Alrededor del día 10 de agosto crucé la frontera polaca. En Cracovia acababan de abrir una tienda de Benetton –entonces era lo más–, y me compré un polo rojo que aún me dura. Ni obsolescencia ni leches. Y muchos discos, que estaban a 20 duros. Entre Czestochowa –donde vi al Papa Juan Pablo II–, y Cracovia, me pasé seis días almorzando gulash, un plato de carne picante –no confundir con gulag, que es una especialidad siberiana– y durmiendo en un gimnasio, en el suelo, sin agua corriente para ducharse –lo de caliente, ni se contemplaba–. Tuvimos que hacer uso de una palangana y sacar el agua de la cisterna del retrete 'a lo granjero'. Por eso, cuando entré en Alemania por Nuremberg, aquel 20 de agosto, lo primero que hice fue darme una larguísima ducha con agua lista para pelar pollos.

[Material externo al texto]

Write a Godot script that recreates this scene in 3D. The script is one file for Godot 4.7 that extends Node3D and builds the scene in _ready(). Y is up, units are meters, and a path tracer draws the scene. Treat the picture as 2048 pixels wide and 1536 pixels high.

Entonces, puse la onda corta y encontré la emisión en español de Radio Moscú Internacional. A un centenar de kilómetros del telón de acero, digamos que me acogoté un poco. ¿Tanques? ¿Yeltsin haciendo de paraguas humano? Todo me sonó inquietante. 100.000 moscovitas manifestándose en la plaza Roja, y un tal Nikolai Kalinin proclamando el toque de queda. Luego, afortunadamente, todo se fue calmando, pero no respiré con tranquilidad hasta que puse tierra por medio. Casi 30 años después, el mundo está mucho más loco que entonces. Pero eso lo sé ahora.